Define your leadership style and "feel" of your agency
I don’t want to tell people how to do their job. I work with people who not only know how to do their job, but who can do it better than I can imagine. So I tell people what the problem is and expect them to use their genius to solve it in ways I never would have imagined. Some people thrive in that atmosphere – both on the agency side and the client side. Some don’t. But the best work I’ve ever been involved with has been created this way. Also the funnest.

Toughest challenge overcome in your career?
Reminding myself every morning that everything is different. That we lull ourselves into a belief that life is static, when in reality the competitive landscape is changing every minute of every day. Second toughest challenge - doing something about it. Third toughest - convincing others that the first two challenges are true.

What was your defining moment at your agency?
When I realized that the business model I’d built was no longer applicable, and I had to figure out what the new model was on the fly. We call this “building the airplane while you are flying it.”

Favorite assignment completed to date?
Why don’t you ask me to pick my favorite child while you’re at it…

Your vision of where we will all be in 10 years (non-apocalyptic:)
People will still be saying that TV is dead. That print is dead. That retail is dead. None of this will be true, of course, but it will make for good topics at conferences and will fill up the trade publications.

Big ideas that cross platforms will rule the day as they always have. Finding people who know how to make them will still be as rare as the ideas themselves – though both they and the ideas will be endlessly imitated poorly.

Best describe your agency:
We’re a small agency that helps people solve problems by making connections. We don’t think about execution until we’re sure we’re really talking about the real problem. Often this is half the battle. Then we focus on who we’re talking to – where they connect with the world, the brand, each other, everything. Then we think about the tactics that are right for that person. And then we come up with killer creative and execute it flawlessly with our network.

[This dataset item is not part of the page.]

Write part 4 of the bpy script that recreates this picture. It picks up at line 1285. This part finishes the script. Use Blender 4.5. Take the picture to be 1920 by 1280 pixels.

Why do clients choose your agency and how have you been able to maintain such long relationships?
We are in the connection business. Actually, every business is in the connection business – it’s just most of them don’t realize it. Connections between people and brands. Between stores and brands. Between people and stores. Between ideas. Between opportunities. Between people. Clients choose us because we understand this. And that’s also why they stay connected to us. For long periods of time.

Advice for those entering into the space from college?
Don’t unpack. Move around. Not just among agencies in a town, not even within a country, but around the world. Be a copywriter in Hong Kong. An ACD in London. Be a creative director in Jo’burg. Why not? What’s the worst that could happen? You’ll get fired? Guess what - you’ll get fired wherever you are. If that’s a problem for you, you should really consider another line of work.

Advice to the smaller shop owners in this tough economic climate?
There will be a lot of pressure to sell on price. There will be a lot of pressure to do work on spec, or jump through ridiculous hoops. There will be a lot of pressure to think that the bad client in the hand is better than the great client in the bush. But there are only 3 reasons to have a client – great work, lots of money, great fun. Ideally your client provides you with all three. But if they’re not providing you with any of those things, they’re not a client. They’re a black hole. And that’s true in any economy.

How you use and define experiential methodology?
Human beings experience everything. An event, sure. But also a TV commercial, a website, an ad on a bus, a display at a store. And the real value of any of those things isn’t the TRPs or clicks or eyeballs. The real value of those things – like the real value of what is commonly called “experiential marketing” – is the impact it has on the person’s life to do something. To tell a friend. To incorporate it into their vocabulary. To purchase. We’ve been looking from the wrong end of the telescope. We don’t need a way to measure “experiential”. We need a way to measure everything in terms of the experience.